**REQUIRED WORK**
Return, exactly as written, every line from the first line of the data below through the line that contains "PI = math.pi".
§
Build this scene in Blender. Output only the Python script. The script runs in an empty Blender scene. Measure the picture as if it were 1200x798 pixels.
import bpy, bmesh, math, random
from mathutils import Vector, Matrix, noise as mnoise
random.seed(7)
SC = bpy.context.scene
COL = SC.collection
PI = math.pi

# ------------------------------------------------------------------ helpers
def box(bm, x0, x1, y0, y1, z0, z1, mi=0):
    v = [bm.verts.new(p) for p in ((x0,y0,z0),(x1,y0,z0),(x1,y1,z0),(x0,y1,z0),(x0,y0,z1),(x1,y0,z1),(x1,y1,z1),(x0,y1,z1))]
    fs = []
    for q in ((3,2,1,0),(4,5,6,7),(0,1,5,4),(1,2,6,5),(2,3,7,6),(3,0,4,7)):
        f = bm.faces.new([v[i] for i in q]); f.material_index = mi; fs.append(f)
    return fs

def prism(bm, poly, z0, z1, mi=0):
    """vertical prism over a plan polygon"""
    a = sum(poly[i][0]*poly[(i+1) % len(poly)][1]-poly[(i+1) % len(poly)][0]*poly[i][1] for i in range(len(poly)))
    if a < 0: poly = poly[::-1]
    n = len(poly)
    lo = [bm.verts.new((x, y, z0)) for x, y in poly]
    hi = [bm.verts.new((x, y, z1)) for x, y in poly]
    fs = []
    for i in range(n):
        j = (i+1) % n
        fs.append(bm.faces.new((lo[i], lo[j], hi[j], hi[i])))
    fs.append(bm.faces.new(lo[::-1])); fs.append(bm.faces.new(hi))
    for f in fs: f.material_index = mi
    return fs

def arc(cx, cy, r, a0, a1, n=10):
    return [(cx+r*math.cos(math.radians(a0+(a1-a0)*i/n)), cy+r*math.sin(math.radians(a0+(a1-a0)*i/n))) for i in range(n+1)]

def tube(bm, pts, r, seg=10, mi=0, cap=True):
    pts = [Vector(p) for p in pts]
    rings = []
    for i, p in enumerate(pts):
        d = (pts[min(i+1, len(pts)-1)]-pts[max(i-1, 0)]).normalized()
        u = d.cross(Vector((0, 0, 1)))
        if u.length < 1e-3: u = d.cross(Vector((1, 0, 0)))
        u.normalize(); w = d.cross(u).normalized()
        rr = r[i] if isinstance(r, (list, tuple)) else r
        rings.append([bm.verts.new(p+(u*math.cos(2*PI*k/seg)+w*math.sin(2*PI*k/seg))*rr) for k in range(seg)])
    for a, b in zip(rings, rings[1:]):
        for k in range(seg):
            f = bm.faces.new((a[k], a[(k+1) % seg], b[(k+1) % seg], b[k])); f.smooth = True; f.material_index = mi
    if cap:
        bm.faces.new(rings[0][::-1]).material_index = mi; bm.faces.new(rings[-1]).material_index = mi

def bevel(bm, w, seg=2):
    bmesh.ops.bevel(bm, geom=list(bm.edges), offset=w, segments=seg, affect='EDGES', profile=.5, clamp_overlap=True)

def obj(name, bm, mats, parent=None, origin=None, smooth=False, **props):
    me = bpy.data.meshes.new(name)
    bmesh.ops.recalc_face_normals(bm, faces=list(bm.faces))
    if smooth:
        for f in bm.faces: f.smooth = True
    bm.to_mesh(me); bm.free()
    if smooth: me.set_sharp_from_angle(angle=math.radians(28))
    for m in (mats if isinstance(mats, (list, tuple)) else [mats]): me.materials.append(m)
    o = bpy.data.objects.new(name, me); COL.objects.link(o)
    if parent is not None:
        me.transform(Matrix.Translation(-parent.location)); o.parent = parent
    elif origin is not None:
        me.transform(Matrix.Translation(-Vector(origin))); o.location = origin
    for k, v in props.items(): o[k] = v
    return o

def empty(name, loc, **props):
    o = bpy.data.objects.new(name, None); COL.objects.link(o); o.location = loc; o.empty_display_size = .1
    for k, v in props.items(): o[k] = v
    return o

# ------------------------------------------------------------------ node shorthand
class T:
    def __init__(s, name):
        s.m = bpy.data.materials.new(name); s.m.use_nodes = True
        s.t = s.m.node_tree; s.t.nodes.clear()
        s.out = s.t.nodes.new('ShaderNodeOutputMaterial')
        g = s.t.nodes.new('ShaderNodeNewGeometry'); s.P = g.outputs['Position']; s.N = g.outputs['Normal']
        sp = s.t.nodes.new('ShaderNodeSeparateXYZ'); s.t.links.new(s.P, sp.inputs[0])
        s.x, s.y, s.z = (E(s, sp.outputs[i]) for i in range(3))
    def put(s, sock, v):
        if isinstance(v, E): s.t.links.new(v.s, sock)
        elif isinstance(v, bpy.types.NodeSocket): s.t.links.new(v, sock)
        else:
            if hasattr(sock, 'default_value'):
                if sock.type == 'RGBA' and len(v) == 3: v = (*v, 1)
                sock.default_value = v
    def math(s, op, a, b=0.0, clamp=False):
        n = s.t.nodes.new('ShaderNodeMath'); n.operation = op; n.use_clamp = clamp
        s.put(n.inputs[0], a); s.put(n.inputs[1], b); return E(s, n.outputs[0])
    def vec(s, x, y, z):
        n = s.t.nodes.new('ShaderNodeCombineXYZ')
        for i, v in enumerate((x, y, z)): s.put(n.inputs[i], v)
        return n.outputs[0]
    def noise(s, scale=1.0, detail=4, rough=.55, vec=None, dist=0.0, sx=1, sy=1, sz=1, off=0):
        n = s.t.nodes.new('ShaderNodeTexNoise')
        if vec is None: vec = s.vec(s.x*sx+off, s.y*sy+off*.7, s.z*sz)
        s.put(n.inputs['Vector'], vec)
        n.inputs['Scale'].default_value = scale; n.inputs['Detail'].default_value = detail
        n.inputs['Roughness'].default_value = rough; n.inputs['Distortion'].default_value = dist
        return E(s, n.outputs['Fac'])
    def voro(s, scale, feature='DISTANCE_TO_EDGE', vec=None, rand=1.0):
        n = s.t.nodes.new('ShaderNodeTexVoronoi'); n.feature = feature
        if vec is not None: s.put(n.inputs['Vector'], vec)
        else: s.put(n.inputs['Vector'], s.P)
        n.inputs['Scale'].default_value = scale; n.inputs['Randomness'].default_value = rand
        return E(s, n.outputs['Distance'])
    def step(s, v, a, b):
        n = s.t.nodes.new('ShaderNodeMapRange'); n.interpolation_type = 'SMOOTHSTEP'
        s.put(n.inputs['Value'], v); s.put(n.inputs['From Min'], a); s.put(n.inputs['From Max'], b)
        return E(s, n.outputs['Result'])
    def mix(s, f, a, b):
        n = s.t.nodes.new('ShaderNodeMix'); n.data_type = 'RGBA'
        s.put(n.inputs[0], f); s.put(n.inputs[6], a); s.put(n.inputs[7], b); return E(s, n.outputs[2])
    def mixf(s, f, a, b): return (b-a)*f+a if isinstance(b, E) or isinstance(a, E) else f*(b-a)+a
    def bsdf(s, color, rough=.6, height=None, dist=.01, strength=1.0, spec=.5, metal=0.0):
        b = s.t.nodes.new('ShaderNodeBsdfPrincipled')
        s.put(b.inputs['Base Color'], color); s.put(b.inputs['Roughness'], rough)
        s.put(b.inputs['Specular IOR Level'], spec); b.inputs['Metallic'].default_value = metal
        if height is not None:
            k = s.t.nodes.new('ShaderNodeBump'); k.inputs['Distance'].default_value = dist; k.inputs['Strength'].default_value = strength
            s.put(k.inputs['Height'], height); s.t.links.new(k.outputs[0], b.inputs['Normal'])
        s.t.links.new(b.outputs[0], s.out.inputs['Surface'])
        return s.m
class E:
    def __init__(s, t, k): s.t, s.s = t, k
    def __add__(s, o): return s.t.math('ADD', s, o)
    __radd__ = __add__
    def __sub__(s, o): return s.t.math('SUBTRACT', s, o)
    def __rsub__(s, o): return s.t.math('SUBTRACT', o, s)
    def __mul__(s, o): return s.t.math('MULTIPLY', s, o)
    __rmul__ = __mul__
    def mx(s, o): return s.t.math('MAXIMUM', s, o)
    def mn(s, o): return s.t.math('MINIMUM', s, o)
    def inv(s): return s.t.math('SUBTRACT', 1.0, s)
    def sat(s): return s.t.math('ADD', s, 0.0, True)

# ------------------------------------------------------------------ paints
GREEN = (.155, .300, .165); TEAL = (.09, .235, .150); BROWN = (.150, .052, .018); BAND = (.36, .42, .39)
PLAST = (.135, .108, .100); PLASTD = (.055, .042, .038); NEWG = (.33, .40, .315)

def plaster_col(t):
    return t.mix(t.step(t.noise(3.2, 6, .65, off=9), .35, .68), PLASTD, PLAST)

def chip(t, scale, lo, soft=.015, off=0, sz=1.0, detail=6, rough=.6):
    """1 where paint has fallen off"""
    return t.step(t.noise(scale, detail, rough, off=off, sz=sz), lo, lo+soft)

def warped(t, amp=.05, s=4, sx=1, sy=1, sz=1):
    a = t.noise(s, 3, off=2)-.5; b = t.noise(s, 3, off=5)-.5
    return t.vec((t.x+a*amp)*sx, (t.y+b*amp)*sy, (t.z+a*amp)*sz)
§
**RESULT**
Build this scene in Blender. Output only the Python script. The script runs in an empty Blender scene. Measure the picture as if it were 1200x798 pixels.
import bpy, bmesh, math, random
from mathutils import Vector, Matrix, noise as mnoise
random.seed(7)
SC = bpy.context.scene
COL = SC.collection
PI = math.pi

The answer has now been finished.